* Information supplied:
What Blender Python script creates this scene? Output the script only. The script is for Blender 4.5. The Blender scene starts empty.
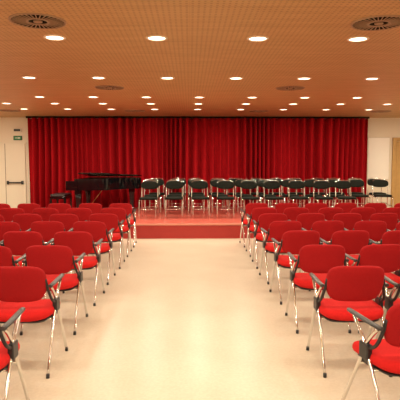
import bpy, bmesh, math, random
from mathutils import Vector, Matrix
random.seed(7)
scene = bpy.context.scene
try:
    scene.view_settings.view_transform = 'Standard'
except Exception: pass

# ------------------------------------------------------------------ materials
def mat(name, col, rough=0.5, metal=0.0, spec=0.5, coat=0.0, emis=None, estr=0.0, noise=None, bump=None, sheen=0.0):
    m = bpy.data.materials.new(name); m.use_nodes = True
    nt = m.node_tree; b = nt.nodes['Principled BSDF']
    b.inputs['Base Color'].default_value = (*col, 1)
    b.inputs['Roughness'].default_value = rough
    b.inputs['Metallic'].default_value = metal
    b.inputs['Specular IOR Level'].default_value = spec
    b.inputs['Coat Weight'].default_value = coat
    b.inputs['Coat Roughness'].default_value = 0.03
    b.inputs['Sheen Weight'].default_value = sheen
    if emis:
        b.inputs['Emission Color'].default_value = (*emis, 1)
        b.inputs['Emission Strength'].default_value = estr
    tc = nt.nodes.new('ShaderNodeTexCoord')
    if noise:
        sc, amt = noise
        n = nt.nodes.new('ShaderNodeTexNoise'); n.inputs['Scale'].default_value = sc
        n.inputs['Detail'].default_value = 4
        nt.links.new(tc.outputs['Object'], n.inputs['Vector'])
        mx = nt.nodes.new('ShaderNodeMix'); mx.data_type = 'RGBA'
        mx.inputs[6].default_value = (*[c*(1-amt) for c in col], 1)
        mx.inputs[7].default_value = (*[min(1, c*(1+amt)) for c in col], 1)
        nt.links.new(n.outputs['Fac'], mx.inputs[0])
        nt.links.new(mx.outputs[2], b.inputs['Base Color'])
    if bump:
        sc, st = bump
        n = nt.nodes.new('ShaderNodeTexNoise'); n.inputs['Scale'].default_value = sc
        nt.links.new(tc.outputs['Object'], n.inputs['Vector'])
        bp = nt.nodes.new('ShaderNodeBump'); bp.inputs['Strength'].default_value = st
        bp.inputs['Distance'].default_value = 0.01
        nt.links.new(n.outputs['Fac'], bp.inputs['Height'])
        nt.links.new(bp.outputs['Normal'], b.inputs['Normal'])
    return m

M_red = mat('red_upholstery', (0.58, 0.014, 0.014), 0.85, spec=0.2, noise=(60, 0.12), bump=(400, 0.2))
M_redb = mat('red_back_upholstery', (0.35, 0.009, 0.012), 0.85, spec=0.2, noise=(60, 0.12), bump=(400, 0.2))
M_chrome = mat('chrome', (0.74, 0.73, 0.71), 0.15, metal=1.0)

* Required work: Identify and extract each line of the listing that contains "scene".

* Correct answer:
What Blender Python script creates this scene? Output the script only. The script is for Blender 4.5. The Blender scene starts empty.
scene = bpy.context.scene
    scene.view_settings.view_transform = 'Standard'